The satellites are spaced in orbit so that at any time a minimum of six
satellites will be in view to users anywhere in the world. The satellites
continuously broadcast position and time data to users throughout the world.
• Using a portable or handheld receiver unit that receives
data from the closest satellites, the GPS unit triangulates the data to
determine the unit's exact location (typically in latitude and longitude),
elevation, speed, and time. This information is available around-the-clock
anywhere in the world and is not dependent on weather.

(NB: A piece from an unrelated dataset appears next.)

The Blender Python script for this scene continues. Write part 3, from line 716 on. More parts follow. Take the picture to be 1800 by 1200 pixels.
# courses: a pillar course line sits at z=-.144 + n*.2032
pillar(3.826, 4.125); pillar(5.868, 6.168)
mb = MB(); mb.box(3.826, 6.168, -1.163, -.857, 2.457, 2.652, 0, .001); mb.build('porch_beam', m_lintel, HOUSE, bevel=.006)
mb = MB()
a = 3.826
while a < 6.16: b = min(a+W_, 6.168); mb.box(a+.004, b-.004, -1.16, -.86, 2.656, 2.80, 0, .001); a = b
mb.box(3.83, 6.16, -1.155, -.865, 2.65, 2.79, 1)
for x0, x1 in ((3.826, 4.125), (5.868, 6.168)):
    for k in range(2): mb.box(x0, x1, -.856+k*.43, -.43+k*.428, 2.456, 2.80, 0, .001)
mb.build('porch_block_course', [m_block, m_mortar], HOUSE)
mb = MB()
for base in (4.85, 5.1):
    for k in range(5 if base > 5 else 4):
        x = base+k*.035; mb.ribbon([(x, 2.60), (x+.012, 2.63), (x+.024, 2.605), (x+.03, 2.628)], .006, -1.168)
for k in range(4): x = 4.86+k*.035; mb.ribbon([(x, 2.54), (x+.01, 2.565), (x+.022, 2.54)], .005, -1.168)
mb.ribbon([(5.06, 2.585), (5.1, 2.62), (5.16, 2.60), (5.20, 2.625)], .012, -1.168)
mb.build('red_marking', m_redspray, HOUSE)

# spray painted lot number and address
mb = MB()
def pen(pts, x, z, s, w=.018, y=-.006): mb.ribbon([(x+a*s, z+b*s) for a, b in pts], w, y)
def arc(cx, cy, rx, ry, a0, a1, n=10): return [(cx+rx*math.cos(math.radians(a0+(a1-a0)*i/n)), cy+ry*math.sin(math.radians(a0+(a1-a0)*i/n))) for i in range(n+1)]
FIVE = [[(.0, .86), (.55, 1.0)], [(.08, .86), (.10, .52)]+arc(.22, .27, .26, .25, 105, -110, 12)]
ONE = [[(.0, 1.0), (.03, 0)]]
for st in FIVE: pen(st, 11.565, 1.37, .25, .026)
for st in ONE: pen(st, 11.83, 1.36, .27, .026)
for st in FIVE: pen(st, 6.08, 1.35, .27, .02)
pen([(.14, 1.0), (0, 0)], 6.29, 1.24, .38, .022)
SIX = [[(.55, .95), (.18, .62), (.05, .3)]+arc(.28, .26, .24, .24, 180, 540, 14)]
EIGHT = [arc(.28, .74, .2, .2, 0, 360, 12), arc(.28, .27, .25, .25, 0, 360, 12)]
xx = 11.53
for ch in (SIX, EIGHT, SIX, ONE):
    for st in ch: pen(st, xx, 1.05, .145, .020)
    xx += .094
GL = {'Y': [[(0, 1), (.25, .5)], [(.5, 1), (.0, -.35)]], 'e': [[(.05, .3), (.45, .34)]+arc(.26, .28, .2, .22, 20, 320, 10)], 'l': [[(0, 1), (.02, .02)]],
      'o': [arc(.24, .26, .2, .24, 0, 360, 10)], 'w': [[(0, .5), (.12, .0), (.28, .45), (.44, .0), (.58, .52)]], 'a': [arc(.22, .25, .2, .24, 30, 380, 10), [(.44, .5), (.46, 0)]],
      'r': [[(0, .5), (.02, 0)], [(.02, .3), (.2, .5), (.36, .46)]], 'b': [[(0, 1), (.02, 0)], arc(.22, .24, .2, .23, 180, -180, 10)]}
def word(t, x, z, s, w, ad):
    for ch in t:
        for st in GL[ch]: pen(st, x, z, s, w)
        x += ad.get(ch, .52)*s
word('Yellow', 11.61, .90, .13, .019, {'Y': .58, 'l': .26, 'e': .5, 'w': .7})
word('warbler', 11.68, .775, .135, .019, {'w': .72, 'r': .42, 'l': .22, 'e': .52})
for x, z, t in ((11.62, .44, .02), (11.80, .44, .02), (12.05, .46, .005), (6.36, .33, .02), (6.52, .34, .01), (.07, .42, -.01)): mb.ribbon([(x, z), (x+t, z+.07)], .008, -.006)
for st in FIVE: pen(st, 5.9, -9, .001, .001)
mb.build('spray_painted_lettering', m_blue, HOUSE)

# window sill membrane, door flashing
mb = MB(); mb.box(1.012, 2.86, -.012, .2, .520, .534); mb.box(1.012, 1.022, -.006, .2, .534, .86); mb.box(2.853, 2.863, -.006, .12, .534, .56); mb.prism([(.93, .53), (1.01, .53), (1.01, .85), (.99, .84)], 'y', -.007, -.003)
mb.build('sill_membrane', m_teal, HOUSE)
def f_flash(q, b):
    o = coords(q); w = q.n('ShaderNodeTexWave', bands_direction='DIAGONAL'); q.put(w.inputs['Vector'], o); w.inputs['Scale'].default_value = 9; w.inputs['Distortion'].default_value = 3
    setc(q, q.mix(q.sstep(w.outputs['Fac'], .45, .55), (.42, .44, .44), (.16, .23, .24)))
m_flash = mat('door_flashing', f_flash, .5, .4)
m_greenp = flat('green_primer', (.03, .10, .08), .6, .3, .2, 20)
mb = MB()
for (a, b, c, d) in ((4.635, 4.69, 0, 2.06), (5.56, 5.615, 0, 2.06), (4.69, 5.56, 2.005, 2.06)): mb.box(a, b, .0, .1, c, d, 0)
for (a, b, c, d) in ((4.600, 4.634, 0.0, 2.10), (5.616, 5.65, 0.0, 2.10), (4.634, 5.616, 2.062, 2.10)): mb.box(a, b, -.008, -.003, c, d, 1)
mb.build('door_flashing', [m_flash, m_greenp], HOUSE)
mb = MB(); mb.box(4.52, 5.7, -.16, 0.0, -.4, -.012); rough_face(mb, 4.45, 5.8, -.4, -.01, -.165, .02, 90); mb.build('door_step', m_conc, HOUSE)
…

• Selective Availability, which made the public GPS less
accurate than the military GPS, was turned off on May 1, 2000. Thus, the GPS
unit you can buy over the counter at many retailers is as accurate as those used
by the military today.
• Many over-the-counter handheld GPS units contain base maps
of a region of the earth but most can be hooked up to a computer to download
additional data for specific locales.
• GPS was developed in the 1970s by the U.S. Department of
Defense so that military units can always know their exact location and the
location of other units. The Global Positioning System (GPS) helped the United
States win the war in the Persian Gulf in 1991. During Operation Desert Storm,
military vehicles relied on the system to navigate across the barren desert at
night.
• GPS is free to the world, developed and paid for by the
United State Department of Defense. Nonetheless, the U.S. military maintains the
capability to prevent enemy use of GPS.
• In 1997, U.S. Secretary of Transportation Federico Peña
stated, "Most people don't know what GPS is. Five years from now, Americans
won't know how we lived without it." Today, GPS in included as part of
in-vehicle navigation systems and cellular phones. It's taken a few more than
five years but I know the rate of GPS use will continue to explode.